I am trying to write a program which I want to run just before booting up the system like the Setup program of Windows XP. The problem is that I cannot figure out which version of C/C++ programming language should be use. Because as far as I know about the many versions of C language they only works in DOS, Windows and Linux. Or is there any way to write the program in the Visual C++ or Turbo C that can run without any OS.
My next question is that which Graphics library can be use in that C language to create and display Images and Shapes on screen, Setting Background color etc.
I read an article on Windows in Wikipedia and I found that it is written on C++. So I thought that I can also write similar type of program in C++ without switching to Assembly language.
You want to write a program that runs directly off boot, with no OS loaded? Sorry, but if you need to ask which language to use, you have a learning curve ahead of you that’s so steep that you ought to consider lowering your ambitions considerably for a first effort.

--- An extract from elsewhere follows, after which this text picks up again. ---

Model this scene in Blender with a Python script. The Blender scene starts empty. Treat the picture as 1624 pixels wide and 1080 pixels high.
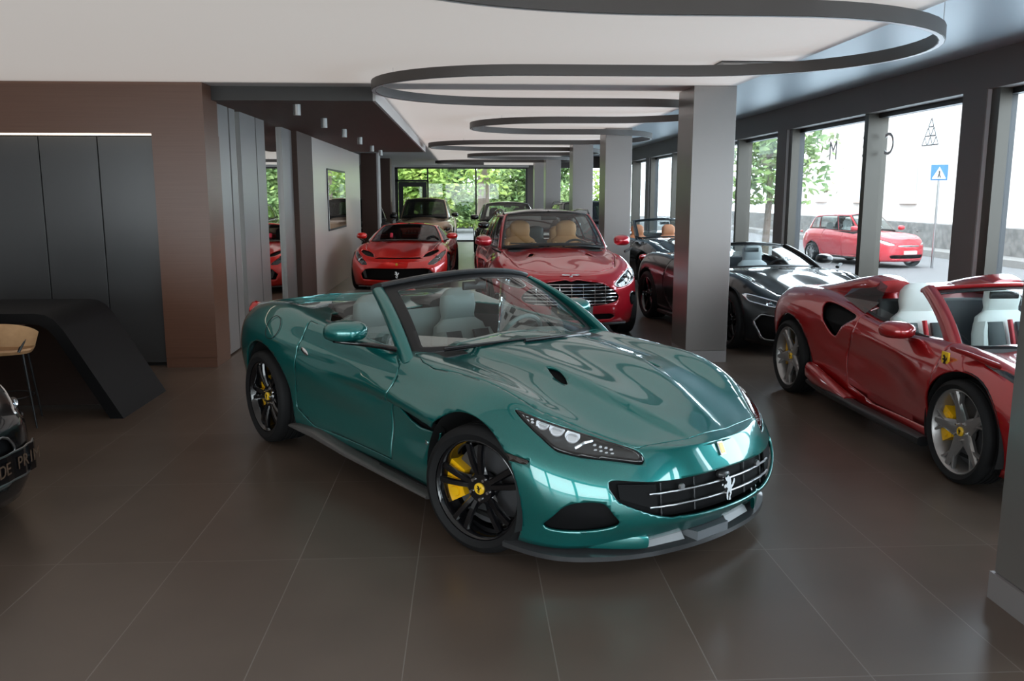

In the bad old days when space was at a premium, bootloaders were written in raw assembler. Today most of the functionality is written in C (or perhaps C++), but one still needs to go to assembler for the very earliest stages that take over from the BIOS, loads more code from disk than the single sector BIOS gives you, and puts the processor into protected mode so it can access more than 1 MB of RAM.
The choice between C and C++ is mostly up to preferences. C++ tends to require a somewhat more complex assembly intro in order to set up its run-time environment as the compiled code expects to find it. In either case, you won’t have much in the way of standard libraries available. No malloc/free/new/delete unless you implement them yourself, for example.
No matter what the language, you will need to customize the linking phase much beyond what an off-the-shelf compiler toolchain will do for you with a simple command.